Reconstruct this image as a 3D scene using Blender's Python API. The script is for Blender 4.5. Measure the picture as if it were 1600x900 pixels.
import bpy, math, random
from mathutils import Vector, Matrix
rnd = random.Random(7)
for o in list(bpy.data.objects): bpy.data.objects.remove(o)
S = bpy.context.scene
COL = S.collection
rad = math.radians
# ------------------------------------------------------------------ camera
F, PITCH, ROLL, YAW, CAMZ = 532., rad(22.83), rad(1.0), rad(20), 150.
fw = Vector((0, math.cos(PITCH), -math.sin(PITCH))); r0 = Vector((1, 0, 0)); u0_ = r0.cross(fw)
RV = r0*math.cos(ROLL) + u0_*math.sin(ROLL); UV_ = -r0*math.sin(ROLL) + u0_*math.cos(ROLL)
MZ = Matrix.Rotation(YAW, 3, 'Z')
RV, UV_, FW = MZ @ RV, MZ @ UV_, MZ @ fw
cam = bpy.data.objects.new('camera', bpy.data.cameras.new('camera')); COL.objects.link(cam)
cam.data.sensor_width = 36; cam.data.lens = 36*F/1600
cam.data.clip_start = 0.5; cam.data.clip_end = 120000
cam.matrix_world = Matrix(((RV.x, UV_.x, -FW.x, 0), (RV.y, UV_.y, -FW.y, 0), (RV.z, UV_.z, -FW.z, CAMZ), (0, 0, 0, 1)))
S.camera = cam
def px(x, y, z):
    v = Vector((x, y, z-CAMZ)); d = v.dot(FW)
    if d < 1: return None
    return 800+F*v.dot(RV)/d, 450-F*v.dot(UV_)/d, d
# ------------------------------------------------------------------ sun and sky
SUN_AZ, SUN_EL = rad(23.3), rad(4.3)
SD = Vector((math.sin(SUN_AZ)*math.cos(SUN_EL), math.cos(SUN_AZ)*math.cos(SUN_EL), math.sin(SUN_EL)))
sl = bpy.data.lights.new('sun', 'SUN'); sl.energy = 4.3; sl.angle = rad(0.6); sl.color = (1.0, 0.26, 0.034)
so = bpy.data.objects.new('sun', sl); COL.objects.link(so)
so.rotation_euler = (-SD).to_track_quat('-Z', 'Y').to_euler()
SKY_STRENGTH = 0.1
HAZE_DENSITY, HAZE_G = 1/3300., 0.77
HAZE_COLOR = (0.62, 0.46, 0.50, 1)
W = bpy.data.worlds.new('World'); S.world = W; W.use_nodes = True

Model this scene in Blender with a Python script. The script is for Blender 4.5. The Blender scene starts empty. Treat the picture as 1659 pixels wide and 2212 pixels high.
··········
* _TASK STATEMENT_: Retype the whole listing above exactly.

* _RESULT FOR THIS TASK_:
Reconstruct this image as a 3D scene using Blender's Python API. The script is for Blender 4.5. Measure the picture as if it were 1600x900 pixels.
import bpy, math, random
from mathutils import Vector, Matrix
rnd = random.Random(7)
for o in list(bpy.data.objects): bpy.data.objects.remove(o)
S = bpy.context.scene
COL = S.collection
rad = math.radians
# ------------------------------------------------------------------ camera
F, PITCH, ROLL, YAW, CAMZ = 532., rad(22.83), rad(1.0), rad(20), 150.
fw = Vector((0, math.cos(PITCH), -math.sin(PITCH))); r0 = Vector((1, 0, 0)); u0_ = r0.cross(fw)
RV = r0*math.cos(ROLL) + u0_*math.sin(ROLL); UV_ = -r0*math.sin(ROLL) + u0_*math.cos(ROLL)
MZ = Matrix.Rotation(YAW, 3, 'Z')
RV, UV_, FW = MZ @ RV, MZ @ UV_, MZ @ fw
cam = bpy.data.objects.new('camera', bpy.data.cameras.new('camera')); COL.objects.link(cam)
cam.data.sensor_width = 36; cam.data.lens = 36*F/1600
cam.data.clip_start = 0.5; cam.data.clip_end = 120000
cam.matrix_world = Matrix(((RV.x, UV_.x, -FW.x, 0), (RV.y, UV_.y, -FW.y, 0), (RV.z, UV_.z, -FW.z, CAMZ), (0, 0, 0, 1)))
S.camera = cam
def px(x, y, z):
    v = Vector((x, y, z-CAMZ)); d = v.dot(FW)
    if d < 1: return None
    return 800+F*v.dot(RV)/d, 450-F*v.dot(UV_)/d, d
# ------------------------------------------------------------------ sun and sky
SUN_AZ, SUN_EL = rad(23.3), rad(4.3)
SD = Vector((math.sin(SUN_AZ)*math.cos(SUN_EL), math.cos(SUN_AZ)*math.cos(SUN_EL), math.sin(SUN_EL)))
sl = bpy.data.lights.new('sun', 'SUN'); sl.energy = 4.3; sl.angle = rad(0.6); sl.color = (1.0, 0.26, 0.034)
so = bpy.data.objects.new('sun', sl); COL.objects.link(so)
so.rotation_euler = (-SD).to_track_quat('-Z', 'Y').to_euler()
SKY_STRENGTH = 0.1
HAZE_DENSITY, HAZE_G = 1/3300., 0.77
HAZE_COLOR = (0.62, 0.46, 0.50, 1)
W = bpy.data.worlds.new('World'); S.world = W; W.use_nodes = True

Model this scene in Blender with a Python script. The script is for Blender 4.5. The Blender scene starts empty. Treat the picture as 1659 pixels wide and 2212 pixels high.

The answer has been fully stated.